Armando Mansilla fue rescatado de la calle cuando meses antes de morir era obligado a vender caramelos en la Rotonda de Alpargatas. Con 83 años, no conocía lo que eran los sábados y domingos, sin embargo la empatía de una buena persona le permitió ver la luz en los contextos más oscuros. Con lluvia, frio, padecía cada hora de su vida, trabajaba día tras día, sin pausas. Pero la bonomía de una familia de bien le permitió transitar sus últimos meses de vida rodeado de afecto y contención. A punto tal que Don Armando quiso aprender a leer y escribir y lo logró.
El abuelo se resguardó en el valor de la educación para, sin saberlo, dejar un ejemplo basado en que cuando hay voluntad siempre se puede progresar, fue así que logró alfabetizarse y plasmar en cuadernos un logro inconmensurable: escribir su propio nombre y con sus más de ocho décadas de vida; poder leer y escribir; un derecho humano inalienable a cualquier persona.
Don Armando tenía miedo, sus últimos años de vida, era obligado a vender caramelos; vivía con temor; quizás como una metáfora de los tiempos en los que vivimos donde en lugar de respetar a nuestros adultos mayores; las afrentas y descalificaciones son el denominador común. Todo se supo en el juicio que semanas atrás llevo adelante el Tribunal Oral N° 1 de Quilmes que condenó a Noemí Michelin a 6 años de prisión por “reducción a la servidumbre”; la mujer lo presionaba y explotaba a diario.
Las hojas de tareas de Don Armando Mansilla, en sus últimos meses de vida quiso aprender a escribir
Don Armando con sus 83 años era “el abuelo de los caramelos”; así lo llamaban los que lo veían en el amanecer de cada jornada y contemplando la caída del sol en inmediaciones de las estaciones de tren.
Pero ese destino esquivo cambió cuando fue rescatado de la calle, sus últimos días estuvieron signados por la felicidad, a punto tal que logró recuperar su autoestima y aprendió a leer y escribir; hizo adornos con mimbre; cada día hacía sus tareas, tenía avidez por adquirir conocimientos y así trazó sus primeros palotes.
Sin saberlo, pero con la sapiencia de los que peinan canas, Don Armando nos enseñó a todos los que pudimos conocer una pequeña porción de su historia de vida que el conocimiento es el motor para vivir o encontrar un motivo para salir adelante; aún en las realidades más hostiles.
“Debe entenderse que todos somos educadores.
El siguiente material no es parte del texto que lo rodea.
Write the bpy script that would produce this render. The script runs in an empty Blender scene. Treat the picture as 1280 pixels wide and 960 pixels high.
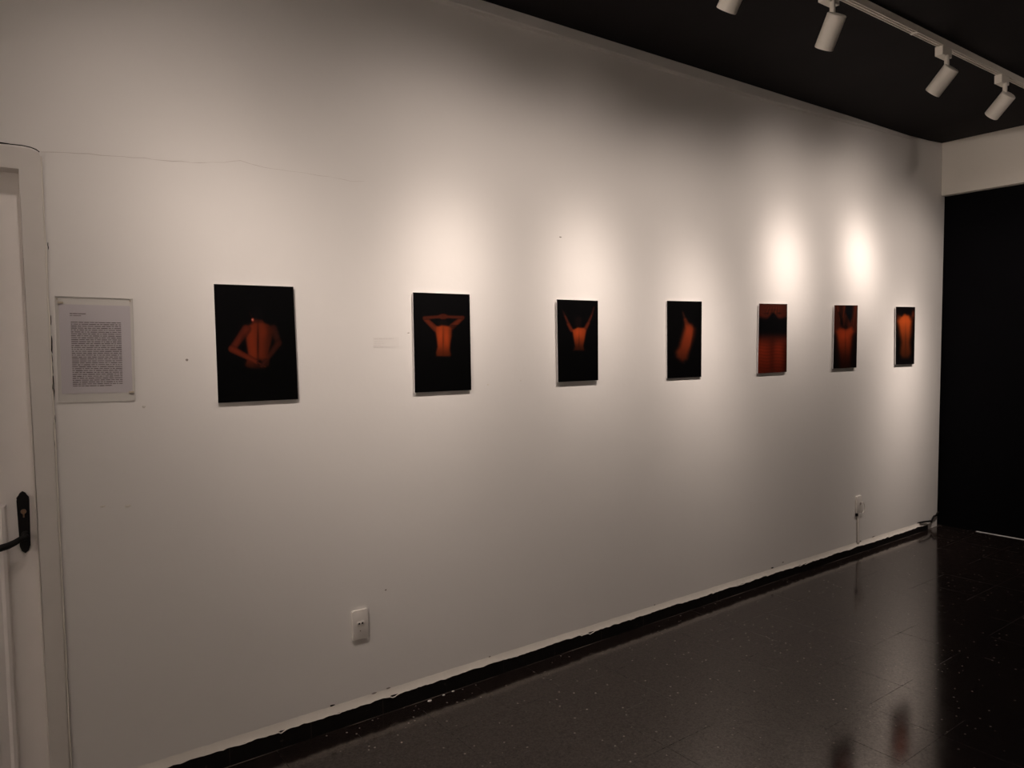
import bpy, bmesh, math, random
import numpy as np
from mathutils import Vector, Matrix
random.seed(4)
C = bpy.context.scene.collection
SC = bpy.context.scene

# ------------------------------------------------------------------ camera
YAW, PITCH, ROLL, FPX, CAM_D, CAM_Z = 0.6291, -0.0528, -0.0167, 919.2, 2.9472, 1.6369
F = Vector((math.sin(YAW)*math.cos(PITCH), math.cos(YAW)*math.cos(PITCH), math.sin(PITCH)))
R0 = Vector((math.cos(YAW), -math.sin(YAW), 0)); U0 = R0.cross(F)
R = R0*math.cos(ROLL) + U0*math.sin(ROLL); U = -R0*math.sin(ROLL) + U0*math.cos(ROLL)
cd = bpy.data.cameras.new('camera'); cam = bpy.data.objects.new('camera', cd); C.objects.link(cam)
cd.sensor_width = 36; cd.lens = 36*FPX/1280; cd.clip_start = .02
cam.matrix_world = Matrix(((R.x, U.x, -F.x, 0), (R.y, U.y, -F.y, -CAM_D), (R.z, U.z, -F.z, CAM_Z), (0, 0, 0, 1)))
SC.camera = cam
# ------------------------------------------------------------------ world, exposure
w = bpy.data.worlds.new('world'); SC.world = w; w.use_nodes = True
w.node_tree.nodes['Background'].inputs[0].default_value = (.02, .019, .022, 1)
w.node_tree.nodes['Background'].inputs[1].default_value = .2
SC.view_settings.view_transform = 'Standard'; SC.view_settings.look = 'None'
SC.view_settings.gamma = 1; SC.view_settings.use_curve_mapping = False
SC.view_settings.exposure = 0.0
# ------------------------------------------------------------------ light levels
LAMP_COL = (1.0, .85, .755)
# track lamps by the picture wall: x on the track, aim point (x, z) on the wall, then the beam: watts and spread of the core, of the flood, cut-off cone
LAMPS = [
    (0.158, 1.21, 1.52, 97, 12.6, 23.5, 45.3, 123.5),
    (1.855, 1.78, 1.84, 94, 9.3, 24.0, 39.3, 123.5),
    (2.540, 2.66, 1.80, 106, 9.3, 23.0, 39.3, 123.5),
    (3.228, 3.58, 1.56, 134, 9.3, 27.5, 39.3, 123.5),
    (4.360, 4.46, 2.07, 106, 9.3, 25.5, 39.3, 123.5),
    (5.128, 5.42, 2.18, 102, 9.3, 24.5, 39.3, 123.5),
    (6.197, 6.06, 1.10, 200, 9.3, 38.0, 39.3, 123.5)]
SIDE_FILL = [(-3.6, 225), (-2.4, 225), (-.75, 200)]               # added unseen fill lamps, bouncing light off the left wall: y, watts
FAR_FILL, ALONG_FILL = 190, 90                                         # added unseen fill lamps for the far beam and lamp bodies, watts

# ------------------------------------------------------------------ helpers
def s2l(c):
    c = [v/255 for v in c]
    return tuple(v/12.92 if v <= .04045 else ((v+.055)/1.055)**2.4 for v in c)

class NT:
    def __init__(s, name):
        s.m = bpy.data.materials.new(name); s.m.use_nodes = True
        s.t = s.m.node_tree; s.b = s.t.nodes['Principled BSDF']; s.out = s.t.nodes['Material Output']
    def n(s, typ, **kw):
        d = s.t.nodes.new(typ)
        for k, v in kw.items():
            if k.startswith('_'): setattr(d, k[1:], v)
        return d
    def l(s, a, b): s.t.links.new(a, b)
    def pos(s): return s.n('ShaderNodeNewGeometry').outputs['Position']
    def math(s, op, a, b=None, c=None, clamp=False):
        d = s.n('ShaderNodeMath'); d.operation = op; d.use_clamp = clamp
        for i, v in enumerate((a, b, c)):
            if v is None: continue
            if isinstance(v, (int, float)): d.inputs[i].default_value = v
            else: s.l(v, d.inputs[i])
        return d.outputs[0]
    def noise(s, vec, scale, detail=3, rough=.5):
        d = s.n('ShaderNodeTexNoise'); s.l(vec, d.inputs['Vector']); d.inputs['Scale'].default_value = scale
        d.inputs['Detail'].default_value = detail; d.inputs['Roughness'].default_value = rough
        return d.outputs['Fac']
    def mix(s, fac, a, b):
        d = s.n('ShaderNodeMix'); d.data_type = 'RGBA'
        if isinstance(fac, (int, float)): d.inputs[0].default_value = fac
        else: s.l(fac, d.inputs[0])
        for i, v in ((6, a), (7, b)):
            if isinstance(v, tuple): d.inputs[i].default_value = (*v[:3], 1)
            else: s.l(v, d.inputs[i])
        return d.outputs[2]
    def ramp(s, v, a, b):
        d = s.n('ShaderNodeMapRange'); d.clamp = True
        s.l(v, d.inputs[0]); d.inputs[1].default_value = a; d.inputs[2].default_value = b
        return d.outputs[0]
    def bump(s, h, strength=.2, dist=.01):
        d = s.n('ShaderNodeBump'); d.inputs['Strength'].default_value = strength; d.inputs['Distance'].default_value = dist
        s.l(h, d.inputs['Height']); s.l(d.outputs[0], s.b.inputs['Normal'])

def plain(name, col, rough=.5, spec=.5, metal=0, var=.06, scale=12):
    t = NT(name); p = t.pos()
    v = t.noise(p, scale, 4)
    t.l(t.mix(v, tuple(c*(1-var) for c in col), tuple(min(1, c*(1+var)) for c in col)), t.b.inputs['Base Color'])
    t.b.inputs['Roughness'].default_value = rough; t.b.inputs['Specular IOR Level'].default_value = spec
    t.b.inputs['Metallic'].default_value = metal
    return t.m

def m_wall(name, base=(.80, .775, .745), bump=.22):
    t = NT(name); p = t.pos()
    big = t.noise(p, 1.3, 4); fine = t.noise(p, 60, 3)
    c = t.mix(big, tuple(b*.97 for b in base), tuple(b*1.02 for b in base))
    blot = t.ramp(t.noise(p, 7, 5, .6), .62, .78)
    c = t.mix(t.math('MULTIPLY', blot, .12), c, tuple(b*.86 for b in base))
    t.l(c, t.b.inputs['Base Color'])
    t.b.inputs['Roughness'].default_value = .55; t.b.inputs['Specular IOR Level'].default_value = .25
    h = t.math('ADD', t.math('MULTIPLY', t.noise(p, 5, 3), 1.0), t.math('MULTIPLY', fine, .10))
    t.bump(h, bump, .012)
    return t.m

def m_floor():
    t = NT('dark granite tile'); p = t.pos()
    sx = t.n('ShaderNodeSeparateXYZ'); t.l(p, sx.inputs[0]); X, Y = sx.outputs[0], sx.outputs[1]
    T = .317
    def line(v, off):
        a = t.math('DIVIDE', t.math('SUBTRACT', v, off - T*40), T)
        f = t.math('FRACT', a); d = t.math('ABSOLUTE', t.math('SUBTRACT', f, .5))
        return t.math('MULTIPLY', t.math('SUBTRACT', .5, d), T), t.math('FLOOR', a)
    dx, ix = line(X, 2.82); dy, iy = line(Y, -.012)
    d = t.math('MINIMUM', dx, dy)
    wob = t.math('MULTIPLY', t.noise(p, 4, 3), .0032)
    g = t.math('LESS_THAN', d, t.math('SUBTRACT', wob, .0004))
    cv = t.n('ShaderNodeCombineXYZ'); t.l(ix, cv.inputs[0]); t.l(iy, cv.inputs[1])
    wn = t.n('ShaderNodeTexWhiteNoise'); t.l(cv.outputs[0], wn.inputs['Vector']); tile = wn.outputs['Value']
    v1 = t.noise(p, 110, 4, .7); v2 = t.noise(p, 12, 3)
    c = t.mix(t.ramp(v1, .35, .7), (.006, .0042, .0038), (.026, .018, .016))
    c = t.mix(t.math('MULTIPLY', v2, .35), c, (.012, .009, .008))
    c = t.mix(t.math('MULTIPLY', tile, .25), c, (.016, .011, .010))
    vo = t.n('ShaderNodeTexVoronoi'); vo.feature = 'F1'; t.l(p, vo.inputs['Vector']); vo.inputs['Scale'].default_value = 34
    gate = t.math('GREATER_THAN', t.math('MULTIPLY', vo.outputs['Color'], 1.0), .62)
    sp = t.math('MULTIPLY', t.math('LESS_THAN', vo.outputs['Distance'], .14), gate)
    c = t.mix(t.math('MULTIPLY', sp, .8), c, (.34, .29, .26))
    g = t.math('MULTIPLY', g, t.math('MULTIPLY', t.ramp(t.noise(p, 1.7, 2), .42, .58), .8))
    c = t.mix(g, c, (.004, .003, .003))
    sl = t.math('SUBTRACT', t.math('ADD', .2, t.math('MULTIPLY', t.ramp(v1, .3, .7), .6)), t.math('MULTIPLY', g, .45), clamp=True); t.l(sl, t.b.inputs['Specular IOR Level'])
    seam = t.math('MULTIPLY', t.math('GREATER_THAN', Y, -.0185), t.ramp(t.noise(p, 2.2, 4), .42, .6))
    c = t.mix(t.math('MULTIPLY', seam, .8), c, (.16, .13, .115))
    t.l(c, t.b.inputs['Base Color'])
    r = t.math('ADD', .085, t.math('MULTIPLY', v2, .06)); r = t.math('ADD', r, t.math('MULTIPLY', g, .4))
    t.b.inputs['Specular Tint'].default_value = (1, .90, .83, 1); t.l(r, t.b.inputs['Roughness']); t.b.inputs['IOR'].default_value = 1.88
    h = t.math('ADD', t.math('MULTIPLY', g, -1.0), t.math('MULTIPLY', v1, .05))
    t.bump(h, .06, .002)
    return t.m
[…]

Cada acto de nuestra vida cotidiana tiene implicancias, a veces significativas. Procuremos entonces enseñar con el ejemplo”. Esta frase la dijo en 1995, en una conferencia en la Universidad de Tel Aviv, Israel, el ilustre René Favaloro; quizás estas líneas sean aplicables a esa familia anónima que le tendió una mano a Don Armando y le brindó felicidad y amor en sus últimos días de vida; demostrando que la empatía y el saber son valores que trascienden a los hombres y los tiempos.